The "Judge" neglects the reality that the interim appointment can be made interim indefinitely due to the partisan slow walking of democrats on the senate judiciary committee. That the argument that the "Judge" made "Attorney General appointees can 'serve indefinitely' 'without Senate confirmation' as long as the Attorney General 'revisit[s] her interim appointments every 120 days.', could be negated quite easily, by simply holding a vote to confirm or reject the nominee.
The ruling give the recalcitrant partisans the ability to indefinitely subvert the appointment and grants power to the foxes that are already in the hen house. When the voters elect a president, one of the items that come with the decision to elect them is to shape the judicary and the prosecutors.
The decision is not that sure you can be president, but you can only do what we want you to do. Sure there is abuse of power in the executive branch, but there is also abuse of power in the legislative and judicial branches too.
James Comey and Letitia James both deserve to be prosecuted for their actions and in my opinion both are guilty. I don't even like Trump, but he did win the elections and deserves to have reasonable opposition to his policies versus the illegal acts that many like James Comey and Letitia James have committed.
He also deserves to have his appointments either confirmed or rejected at the point in his term. The "Judge" is not worthy of being a judge with her biased reasoning. It's the justification of her actions that cause alarm. There is opportunity for abuse from both sides, but se neglected considering the abuse actually occurring and only commented on abuse that is possible, but not occurring.
Let start with the fact that you don't understand the law in the slightest. The President is allowed to make an interim appointment to a position once, and only once. Were the law not written in that way the President would not require any Senate approval and could simply make recurring interim appointments. As for the opposition party slow walking appointments, that is a bipartisan problem. Just ask Merck Garland about his vote for a Supreme Court seat. I have suggested and will continue to suggest that the Senate be required to make an up or down vote on any Presidential nomination with 90 days of the nomination.
>Why are there still interim appointments this late into the Trump regime?
Because his nominees are clowns.
"The office now headed by Halligan, for example, had three different U.S. attorneys in charge over four days. After the resignation on Friday of Erik Siebert, reportedly over pressure by Trump to charge James in a separate investigation, Attorney General Pam Bondi tapped conservative lawyer Mary “Maggie” Cleary to fill the role. By Monday, however, Cleary was out, replaced by Halligan."

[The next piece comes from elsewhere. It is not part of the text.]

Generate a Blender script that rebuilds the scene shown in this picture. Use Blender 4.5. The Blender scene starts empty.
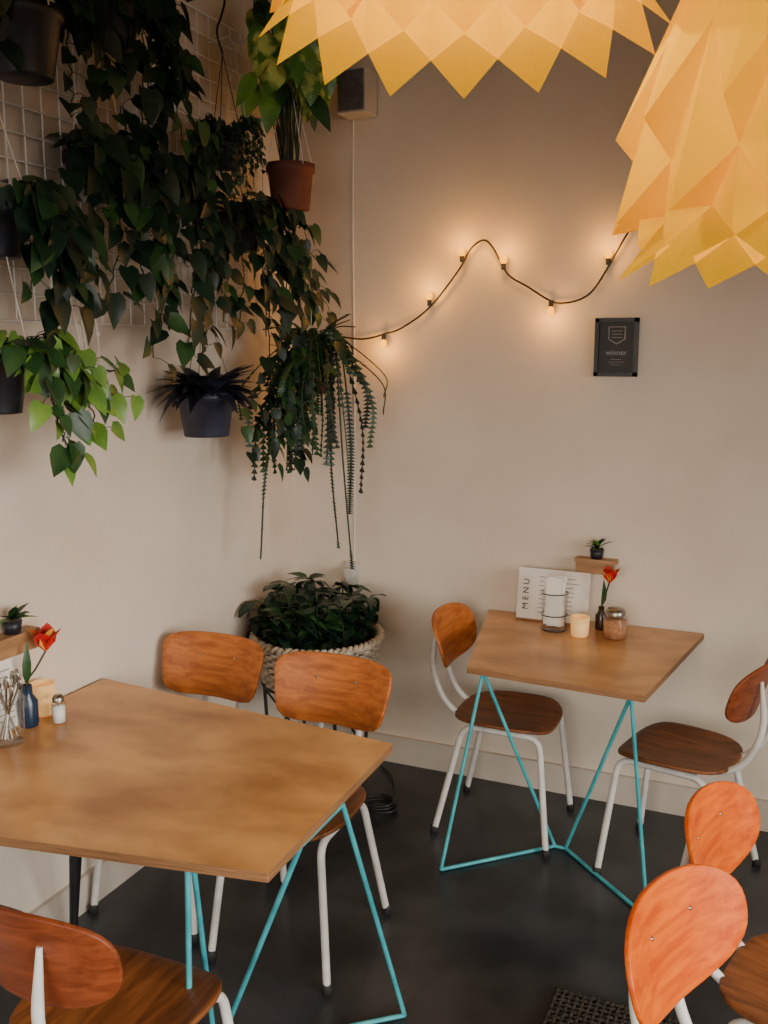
import bpy, math, random
from mathutils import Vector, Matrix
from math import *
random.seed(7)
R=random.uniform

def S(r,g,b):
    def c(x):
        x/=255.0
        return x/12.92 if x<=0.04045 else ((x+0.055)/1.055)**2.4
    return (c(r),c(g),c(b),1)

# ------------------------------------------------------------------ materials
def mat(name,c1,c2=None,scale=(5,5,5),rough=.5,metal=0,bump=0,nscale=4,detail=6,lo=.35,hi=.65,spec=.5,trans=0,emit=None,estr=0,coat=0,sss=0,distort=0):
    m=bpy.data.materials.new(name);m.use_nodes=True
    nt=m.node_tree;b=nt.nodes['Principled BSDF']
    b.inputs['Base Color'].default_value=c1
    b.inputs['Roughness'].default_value=rough
    b.inputs['Metallic'].default_value=metal
    b.inputs['Specular IOR Level'].default_value=spec
    b.inputs['Transmission Weight'].default_value=trans
    b.inputs['Coat Weight'].default_value=coat
    if emit:
        b.inputs['Emission Color'].default_value=emit
        b.inputs['Emission Strength'].default_value=estr
    if c2 is not None or bump:
        tc=nt.nodes.new('ShaderNodeTexCoord');mp=nt.nodes.new('ShaderNodeMapping')
        mp.inputs['Scale'].default_value=scale
        nt.links.new(tc.outputs['Object'],mp.inputs['Vector'])
        nz=nt.nodes.new('ShaderNodeTexNoise');nz.inputs['Scale'].default_value=nscale
        nz.inputs['Detail'].default_value=detail
        nz.inputs['Distortion'].default_value=distort
        nt.links.new(mp.outputs[0],nz.inputs['Vector'])
        if c2 is not None:
            rp=nt.nodes.new('ShaderNodeValToRGB')
            rp.color_ramp.elements[0].position=lo;rp.color_ramp.elements[0].color=c1
            rp.color_ramp.elements[1].position=hi;rp.color_ramp.elements[1].color=c2
            nt.links.new(nz.outputs['Fac'],rp.inputs[0])
            nt.links.new(rp.outputs[0],b.inputs['Base Color'])
        if bump:
            bp=nt.nodes.new('ShaderNodeBump');bp.inputs['Strength'].default_value=bump
            bp.inputs['Distance'].default_value=.01
            nt.links.new(nz.outputs['Fac'],bp.inputs['Height'])
            nt.links.new(bp.outputs[0],b.inputs['Normal'])
    return m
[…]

https://www.politico.com/news/2025/09/26/donald-trump-us-attorneys-senate-confirmation-00583005
For those who actually read the opinions, it's crazy to think that this was some deranged judge who only reached the conclusions he did for partisan ends. The issue was whether the DOJ could appoint another interim US Attorney after the initial 120-day period expired. Judge found that the statute did not allow that. Guess who else thought that? Justice Alito. As explained in footnote 12 of the James opinion:
"Three days after Congress enacted the 1986 law, an Office of Legal Counsel ('OLC') memorandum authored by then-Deputy Assistant Attorney General Samuel Alito concluded the statute does not allow 'the Attorney General [to] make another appointment pursuant to [subsection (a)] after the expiration of the 120-day period.' Memorandum from Samuel A. Alito, Jr., Deputy Assistant Att’y Gen., Off. of Legal Couns., to William P. Tyson, Dir., Exec. Off. for U.S. Att’ys 3 (Nov. 13, 1986), available at https://perma.cc/SD5Q-7CPH. 'The statutory plan,' Alito reasoned, 'discloses a Congressional purpose that after the expiration of the 120-day period further interim appointments are to be made by the court rather than by the Attorney General.' Id. Though not binding, OLC’s 'contemporaneous[]' interpretation of section 546 further supports Ms. James’s position. Loper Bright Enters. v. Raimondo, 603 U.S. 369, 386, 388 (2024)."